Y3 – Day 71 – Continue Bowers

Migrant Mother, 1935 photographed by Dorothea Lange of San Francisco. This compelling, beautiful, timeless representation of the Madonna and her children, is heart wrenching. This picture brought Lange notoriety and the woman in the picture and her children help. It also brought to light the suffering, like The Grapes of Wrath by John Steinbeck did, to the plight of the farm workers.

 

In Tractored Out, Childress, County, Texas, Lange once again captures the plight of erosion; the abandoned and barren landscape of the midwest, the destruction from the prairie winds and how poor farming practices depleted and destroyed the land.
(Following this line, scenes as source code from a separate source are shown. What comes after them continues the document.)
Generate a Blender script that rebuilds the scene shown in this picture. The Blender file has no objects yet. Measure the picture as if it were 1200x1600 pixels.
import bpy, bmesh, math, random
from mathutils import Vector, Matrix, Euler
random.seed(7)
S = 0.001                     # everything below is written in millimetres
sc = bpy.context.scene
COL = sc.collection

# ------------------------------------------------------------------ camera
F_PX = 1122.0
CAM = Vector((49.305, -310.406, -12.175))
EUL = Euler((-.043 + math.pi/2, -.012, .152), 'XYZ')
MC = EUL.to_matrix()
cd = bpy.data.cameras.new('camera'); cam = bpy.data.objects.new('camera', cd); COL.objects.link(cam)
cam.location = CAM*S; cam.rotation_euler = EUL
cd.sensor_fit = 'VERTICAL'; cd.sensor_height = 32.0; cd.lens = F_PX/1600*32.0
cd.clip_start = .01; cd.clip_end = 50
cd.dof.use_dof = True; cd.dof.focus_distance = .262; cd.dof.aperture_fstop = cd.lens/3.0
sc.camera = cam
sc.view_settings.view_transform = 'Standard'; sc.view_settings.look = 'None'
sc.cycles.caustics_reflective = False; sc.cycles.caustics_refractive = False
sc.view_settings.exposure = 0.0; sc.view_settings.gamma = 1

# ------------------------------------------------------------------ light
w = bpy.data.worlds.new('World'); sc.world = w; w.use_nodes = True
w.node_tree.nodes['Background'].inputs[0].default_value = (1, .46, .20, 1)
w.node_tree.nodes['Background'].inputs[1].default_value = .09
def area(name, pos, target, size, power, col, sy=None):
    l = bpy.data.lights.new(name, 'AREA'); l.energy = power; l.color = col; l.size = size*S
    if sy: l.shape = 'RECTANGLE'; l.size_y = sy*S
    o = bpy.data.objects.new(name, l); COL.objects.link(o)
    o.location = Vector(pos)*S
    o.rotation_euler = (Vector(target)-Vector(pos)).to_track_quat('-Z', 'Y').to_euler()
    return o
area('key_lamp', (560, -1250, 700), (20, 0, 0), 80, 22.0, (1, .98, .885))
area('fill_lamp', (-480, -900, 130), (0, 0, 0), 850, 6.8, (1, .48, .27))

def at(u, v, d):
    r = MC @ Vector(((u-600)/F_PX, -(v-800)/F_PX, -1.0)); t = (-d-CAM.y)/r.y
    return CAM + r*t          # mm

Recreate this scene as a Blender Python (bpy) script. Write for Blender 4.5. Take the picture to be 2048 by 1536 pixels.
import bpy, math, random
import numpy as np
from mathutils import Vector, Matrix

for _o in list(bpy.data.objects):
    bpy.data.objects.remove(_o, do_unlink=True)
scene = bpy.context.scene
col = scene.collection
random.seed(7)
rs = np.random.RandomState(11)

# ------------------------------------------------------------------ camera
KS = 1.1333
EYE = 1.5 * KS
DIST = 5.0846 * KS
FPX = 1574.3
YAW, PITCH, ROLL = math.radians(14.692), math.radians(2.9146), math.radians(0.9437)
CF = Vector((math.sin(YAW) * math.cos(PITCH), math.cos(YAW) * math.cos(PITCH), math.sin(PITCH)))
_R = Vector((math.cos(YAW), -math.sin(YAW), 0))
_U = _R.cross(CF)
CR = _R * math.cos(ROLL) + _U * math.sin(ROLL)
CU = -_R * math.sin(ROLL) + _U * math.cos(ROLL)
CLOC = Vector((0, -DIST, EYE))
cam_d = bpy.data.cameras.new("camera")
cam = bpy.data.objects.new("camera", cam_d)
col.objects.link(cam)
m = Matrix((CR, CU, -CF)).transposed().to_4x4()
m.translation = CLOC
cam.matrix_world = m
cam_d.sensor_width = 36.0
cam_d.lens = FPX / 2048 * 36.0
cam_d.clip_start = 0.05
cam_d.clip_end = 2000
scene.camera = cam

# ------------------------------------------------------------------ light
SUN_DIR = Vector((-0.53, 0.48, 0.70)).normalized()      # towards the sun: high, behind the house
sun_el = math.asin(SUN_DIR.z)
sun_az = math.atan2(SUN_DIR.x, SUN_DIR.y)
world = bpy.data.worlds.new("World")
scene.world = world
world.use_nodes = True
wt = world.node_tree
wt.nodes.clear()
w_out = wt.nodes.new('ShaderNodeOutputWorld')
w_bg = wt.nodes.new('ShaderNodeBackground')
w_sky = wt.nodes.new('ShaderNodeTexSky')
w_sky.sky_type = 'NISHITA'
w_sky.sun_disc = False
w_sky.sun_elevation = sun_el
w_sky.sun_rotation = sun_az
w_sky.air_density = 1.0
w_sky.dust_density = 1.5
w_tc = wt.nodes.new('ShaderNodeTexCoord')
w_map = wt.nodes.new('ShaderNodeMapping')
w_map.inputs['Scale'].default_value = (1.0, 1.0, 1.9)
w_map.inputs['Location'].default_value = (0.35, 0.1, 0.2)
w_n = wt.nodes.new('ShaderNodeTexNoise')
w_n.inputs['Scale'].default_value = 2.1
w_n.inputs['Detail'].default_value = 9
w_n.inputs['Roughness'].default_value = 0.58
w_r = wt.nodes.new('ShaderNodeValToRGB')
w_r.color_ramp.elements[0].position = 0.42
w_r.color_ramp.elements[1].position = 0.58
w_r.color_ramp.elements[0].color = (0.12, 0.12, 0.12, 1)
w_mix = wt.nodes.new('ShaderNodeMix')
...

People started to turn inward, literally towards the center of the plains and away from the cities. Some tended towards xenophobia or fear of immigrants and became isolationists.

 

This work is by Thomas Hart Benton and is called, Self Portrait with Rita painted in 1922. Well heeled, well educated and well traveled, Benton painted this on Martha’s Vineyard. He believed art belonged to the Heartland and needed to be regional, far removed from the European influences of modernist abstraction. It now hangs at The Smithsonian Institution. He influenced the Regionalist movement that romanticized local and small town America. He also taught art and one of his most famous students was Jackson Pollock (who rebelled against him and created abstract art)

The Ballad of the Jealous Lover of Lone Green Valley

This is called The Ballad of the Jealous Lover of Lone Green Valley, 1934 and is a depiction from an Ozark folksong. In the forefront, the blond playing the harmonica, is a young Jackson Pollock. Kristin had us listen to the tragic song about an accused yet innocent woman stabbed to death by her lover and “in her snowy white bosom the knife was plunged.” Notice the swirling hills, the motion and movement which would herald the next era into abstraction.

In 1934, Benton was on the cover of Time magazine. They praised him and people loved that his works told stories. He wanted ordinary people who read “the funnies” or the comics in the paper, to understand his art and make it accessible. But he is very vocal, burns a lot of bridges and rejected the art world and homosexuals, openly. In the late 1940’s he falls out of favor.